Categorie di investimenti
Le ricerche hanno documentato come senza la simultanea attivazione di entrambe le categorie di investimenti delle quali si è detto l’andamento della produttività aziendale rimane imbrigliato dentro un’organizzazione del lavoro di vecchio stampo, che mortifica e vanifica gli sforzi in investimenti fatti nella sola sfera delle nuove tecnologie a tal punto che i mancati investimenti in cambiamenti organizzativi diventano una vera e propria barriera ad ulteriori investimenti in ICT. Ma per cogliere appieno le complementarità occorre lungimiranza e persistenza, poiché gli incrementi di produttività si manifestano in modo significativo solo dopo alcuni periodi dall’avvio di un pacchetto integrato di cambiamenti. E solo incrementi significativi di produttività sono in grado di far incamminare l’impresa, e il sistema industriale nel suo complesso, lungo la strada del contenimento dei costi, dell’aumento della competitività e contemporaneamente di una crescita dei salari reali, in quanto si tratta di incrementi che derivano da uno sviluppo del capitale intangibile che si dimostrano duraturi proprio e perché questo è un patrimonio difficilmente imitabile dai concorrenti, quantomeno nel breve-medio periodo. Il grave problema di produttività di cui il nostro apparato soffre è il risultato non solo di infrastrutture inefficienti ma anche, e soprattutto, di una trappola culturale che vede nella tecnologia il principale o l’unico marchingegno della performance. Le macchine, per quanto sofisticate, non possono sostituire la volontà, le conoscenze e l’applicazione di chi le utilizza. La ricerca economica ha recentemente documentato anche un ulteriore effetto positivo che deriva all’impresa dall’adozione di una struttura piatta, snella, basata sui principi dell’organizzazione che consente l’apprendimento (learning organisation): la maggior propensione all‘innovazione dei prodotti e al miglioramento della qualità, in virtù della più intensa attività di risoluzione dei problemi e di ‘creazione della conoscenza’ che si materializza in un tipo di organizzazione come quella qui richiamata. Infine un ultimo risultato è costituito dal fatto che un più efficiente ed efficace uso delle spese in R&S stimola le imprese ad investire non solo per costruirsi delle competenze-chiave che siano difficilmente copiabili, ma anche per sviluppare internamente la capacità di assorbimento delle conoscenze esterne.

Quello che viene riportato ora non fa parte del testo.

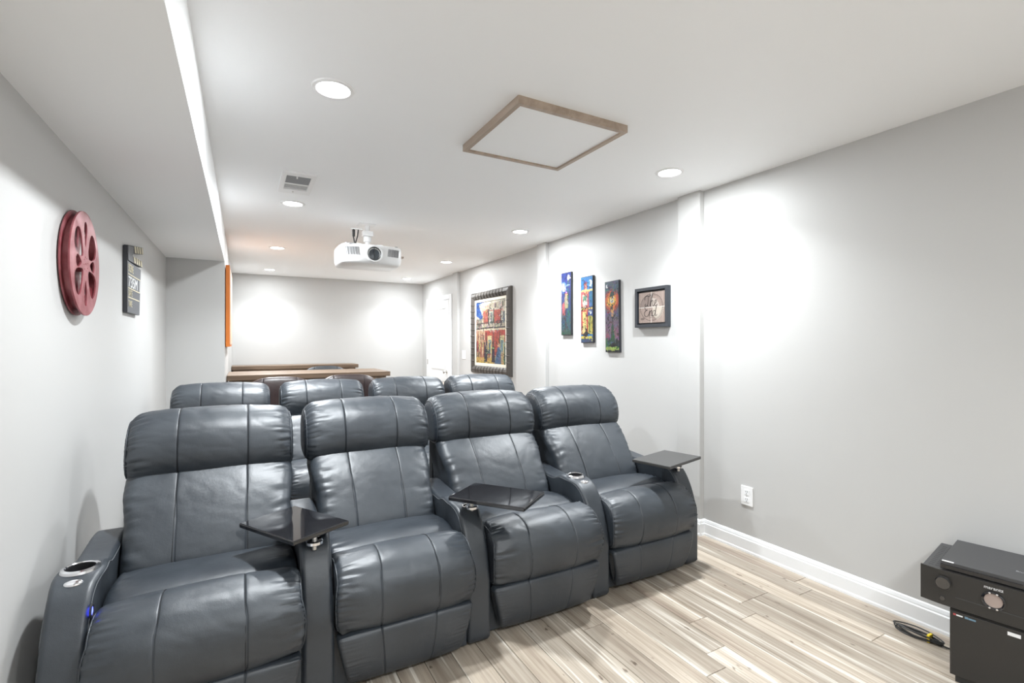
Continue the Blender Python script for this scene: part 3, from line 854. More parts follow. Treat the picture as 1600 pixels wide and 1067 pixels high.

I contenuti di un nuovo Patto Sociale
In accordo con i termini dello ‘scambio politico’ necessario ad accelerare il quadro dei processi di riorganizzazione sopra delineato, i policy makers devono impegnarsi (in modo credibile) – oltre che ad abbattere con decisione le posizioni di rendita – a stimolare gli investimenti nelle nuove tecnologie e in capitale umano nonché ad incanalare risorse per favorire l’introduzione e la diffusione dei processi di riorganizzazione (che sono costosi), a facilitare l’acquisizione di posizioni lavorative stabili e fornire incentivi economici ai lavoratori per compensarli degli sforzi cognitivi e di apprendimento. Occorre a questo proposito tener conto che i costi di sviluppo delle risorse umane di oggi rappresentano dei miglioramenti per il sistema di sicurezza (welfare) di domani, dal momento che le nuove caratteristiche dei luoghi di lavoro generano un processo di apprendimento nell’intero ciclo di vita e che, di conseguenza, il fenomeno dell’obsolescenza delle competenze tenderà a ridursi nel tempo. Il più alto tasso di crescita della produttività potrà essere utilizzato per una seria politica dei redditi, capace di compensare i lavoratori, da un lato, e le imprese, dall’altro.